Daily Archives: February 18, 2009

gobsmacked

The sound of this word can take you towards its sense: the gibbering, gaping gob – like one agog, gaga, gobsmacked – and the siffling crack of smacked like the event that produces the state (and then there is the stunned state that can be produced by the drug sometimes called smack).

Such a good sound for a slap, smacked: the s like the hand whipping through the air, the m giving a sense of the might behind the blow, the aggressive, sharp low front vowel, and then not just the crack with the [k] but the echo with the final [t].

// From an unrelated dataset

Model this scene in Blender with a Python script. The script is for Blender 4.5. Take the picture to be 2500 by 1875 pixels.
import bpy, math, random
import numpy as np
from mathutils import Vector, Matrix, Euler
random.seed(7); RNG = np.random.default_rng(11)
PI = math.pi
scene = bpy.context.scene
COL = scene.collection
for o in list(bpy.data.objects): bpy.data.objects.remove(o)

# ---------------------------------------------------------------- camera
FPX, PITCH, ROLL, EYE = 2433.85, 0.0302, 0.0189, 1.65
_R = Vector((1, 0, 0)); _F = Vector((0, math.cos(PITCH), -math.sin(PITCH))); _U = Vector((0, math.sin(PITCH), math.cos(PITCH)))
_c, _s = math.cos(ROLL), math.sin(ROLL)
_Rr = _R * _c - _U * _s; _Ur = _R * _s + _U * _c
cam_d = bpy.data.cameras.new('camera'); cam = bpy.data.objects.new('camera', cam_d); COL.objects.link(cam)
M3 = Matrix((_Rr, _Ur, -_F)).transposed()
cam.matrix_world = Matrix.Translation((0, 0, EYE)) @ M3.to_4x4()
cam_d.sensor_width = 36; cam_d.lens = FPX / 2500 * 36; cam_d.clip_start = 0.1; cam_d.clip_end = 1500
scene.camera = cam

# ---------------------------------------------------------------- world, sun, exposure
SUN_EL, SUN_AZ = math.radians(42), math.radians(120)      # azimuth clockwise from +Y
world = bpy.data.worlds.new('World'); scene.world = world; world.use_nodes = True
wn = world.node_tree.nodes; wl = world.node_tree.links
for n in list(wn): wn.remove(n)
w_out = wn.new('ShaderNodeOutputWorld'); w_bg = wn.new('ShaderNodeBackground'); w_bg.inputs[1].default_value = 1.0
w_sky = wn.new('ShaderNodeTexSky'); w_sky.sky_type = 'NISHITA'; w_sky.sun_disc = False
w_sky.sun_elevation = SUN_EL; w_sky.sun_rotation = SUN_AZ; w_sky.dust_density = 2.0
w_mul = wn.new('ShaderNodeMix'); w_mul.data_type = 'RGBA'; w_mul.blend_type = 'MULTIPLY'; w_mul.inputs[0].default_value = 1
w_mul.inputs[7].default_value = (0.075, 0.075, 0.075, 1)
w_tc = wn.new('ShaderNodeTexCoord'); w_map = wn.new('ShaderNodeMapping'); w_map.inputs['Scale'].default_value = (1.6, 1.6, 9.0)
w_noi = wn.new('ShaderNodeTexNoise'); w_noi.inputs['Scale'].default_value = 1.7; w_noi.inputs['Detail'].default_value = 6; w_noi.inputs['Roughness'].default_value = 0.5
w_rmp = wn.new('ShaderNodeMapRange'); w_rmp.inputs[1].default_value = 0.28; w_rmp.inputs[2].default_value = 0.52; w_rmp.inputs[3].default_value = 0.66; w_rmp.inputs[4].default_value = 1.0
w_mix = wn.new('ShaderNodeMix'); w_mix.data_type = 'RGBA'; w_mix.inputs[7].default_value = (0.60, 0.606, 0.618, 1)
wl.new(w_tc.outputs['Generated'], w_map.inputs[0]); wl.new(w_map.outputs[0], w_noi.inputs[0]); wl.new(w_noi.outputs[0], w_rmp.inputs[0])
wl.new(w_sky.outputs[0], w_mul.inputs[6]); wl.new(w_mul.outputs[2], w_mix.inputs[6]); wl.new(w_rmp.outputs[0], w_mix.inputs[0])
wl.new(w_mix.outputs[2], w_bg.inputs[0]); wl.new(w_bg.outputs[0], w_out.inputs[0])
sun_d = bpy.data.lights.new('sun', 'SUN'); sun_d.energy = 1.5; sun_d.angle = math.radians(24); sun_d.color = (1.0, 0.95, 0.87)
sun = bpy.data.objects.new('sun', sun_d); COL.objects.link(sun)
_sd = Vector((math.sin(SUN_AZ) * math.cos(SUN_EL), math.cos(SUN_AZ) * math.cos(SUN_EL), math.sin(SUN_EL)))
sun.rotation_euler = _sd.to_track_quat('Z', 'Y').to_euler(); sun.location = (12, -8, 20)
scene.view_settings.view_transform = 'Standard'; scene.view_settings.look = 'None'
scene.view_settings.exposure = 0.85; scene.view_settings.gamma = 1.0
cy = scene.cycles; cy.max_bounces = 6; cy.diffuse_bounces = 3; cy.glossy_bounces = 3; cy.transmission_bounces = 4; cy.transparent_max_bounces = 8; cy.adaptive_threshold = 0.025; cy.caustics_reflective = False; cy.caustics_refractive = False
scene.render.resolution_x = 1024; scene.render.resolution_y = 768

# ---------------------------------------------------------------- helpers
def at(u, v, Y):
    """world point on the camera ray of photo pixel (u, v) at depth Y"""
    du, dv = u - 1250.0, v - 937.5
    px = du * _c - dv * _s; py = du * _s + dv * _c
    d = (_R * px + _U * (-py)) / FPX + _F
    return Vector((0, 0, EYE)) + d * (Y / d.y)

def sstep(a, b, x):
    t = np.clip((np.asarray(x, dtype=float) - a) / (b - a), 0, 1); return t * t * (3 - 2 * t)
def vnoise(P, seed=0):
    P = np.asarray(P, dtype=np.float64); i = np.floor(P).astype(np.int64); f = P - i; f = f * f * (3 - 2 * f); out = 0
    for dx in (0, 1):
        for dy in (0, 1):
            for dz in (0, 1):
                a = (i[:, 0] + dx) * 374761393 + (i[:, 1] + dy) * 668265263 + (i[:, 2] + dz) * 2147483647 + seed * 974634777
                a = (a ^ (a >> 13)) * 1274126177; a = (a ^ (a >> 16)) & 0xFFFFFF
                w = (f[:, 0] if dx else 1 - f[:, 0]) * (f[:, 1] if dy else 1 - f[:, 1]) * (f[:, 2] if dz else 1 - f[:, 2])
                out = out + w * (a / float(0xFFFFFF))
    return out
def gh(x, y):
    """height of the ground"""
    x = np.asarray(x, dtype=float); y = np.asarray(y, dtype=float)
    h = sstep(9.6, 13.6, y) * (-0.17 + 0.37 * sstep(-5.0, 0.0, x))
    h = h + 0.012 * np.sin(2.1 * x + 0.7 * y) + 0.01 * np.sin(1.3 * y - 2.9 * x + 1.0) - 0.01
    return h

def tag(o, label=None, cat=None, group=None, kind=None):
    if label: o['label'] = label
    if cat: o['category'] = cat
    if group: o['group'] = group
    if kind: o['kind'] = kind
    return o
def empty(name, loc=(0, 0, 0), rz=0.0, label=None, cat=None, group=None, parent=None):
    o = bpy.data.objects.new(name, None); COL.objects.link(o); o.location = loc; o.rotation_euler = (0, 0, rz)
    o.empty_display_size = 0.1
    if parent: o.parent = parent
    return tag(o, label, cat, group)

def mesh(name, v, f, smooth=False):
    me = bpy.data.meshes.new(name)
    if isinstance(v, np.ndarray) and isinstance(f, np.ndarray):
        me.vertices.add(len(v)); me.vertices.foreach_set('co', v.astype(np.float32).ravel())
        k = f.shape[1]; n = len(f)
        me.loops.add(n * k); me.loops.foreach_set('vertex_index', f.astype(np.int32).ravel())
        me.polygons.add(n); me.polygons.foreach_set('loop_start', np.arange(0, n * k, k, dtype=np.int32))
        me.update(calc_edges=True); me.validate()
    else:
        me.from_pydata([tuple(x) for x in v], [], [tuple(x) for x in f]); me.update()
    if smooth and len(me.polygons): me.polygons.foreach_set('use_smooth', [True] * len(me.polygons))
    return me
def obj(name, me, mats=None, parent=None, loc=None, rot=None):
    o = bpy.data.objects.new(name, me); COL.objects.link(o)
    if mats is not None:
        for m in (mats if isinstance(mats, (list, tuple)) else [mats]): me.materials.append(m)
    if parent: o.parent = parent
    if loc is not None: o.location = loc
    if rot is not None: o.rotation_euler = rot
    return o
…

Actually, smack was a word for lip-smacking first: you know, when you make a sharp sound with the sudden parting of the lips, as – evidently more in earlier centuries than now – a sign of gustatory eagerness, such that cognates of this onomatopoeic word in other Germanic languages have to do with flavour and relish. So it’s perhaps ironic that it travelled away from the mouth to the “slap” sense only to be brought back to it with this word, adding gob to the adjectival past participle smacked to signify the point of impact.

Gob is of course another buccal word, suspected to come from Gaelic for “beak”; there is another gob that refers to mouthfuls, lumps, masses, and comes from a French word for the same. So gobstopper refers to a ball of candy (which one might call a gob) that stops up your gob – your mouth – but also stops gobs from coming out of it. (And, though you might drool, you can say “gob” with a gobstopper in – it does not require the blade of the tongue.)

And gobsmacked? Just a striking metaphor, of course. If it seems like a grand old British word, it might be, but there are currently no citations for it before the 1980s, so it might sooner be a grand rather new British word. One way or the other, you’re most likely to find it in predicate position: sooner “I was gobsmacked” than “I saw three gobsmacked Englishmen.”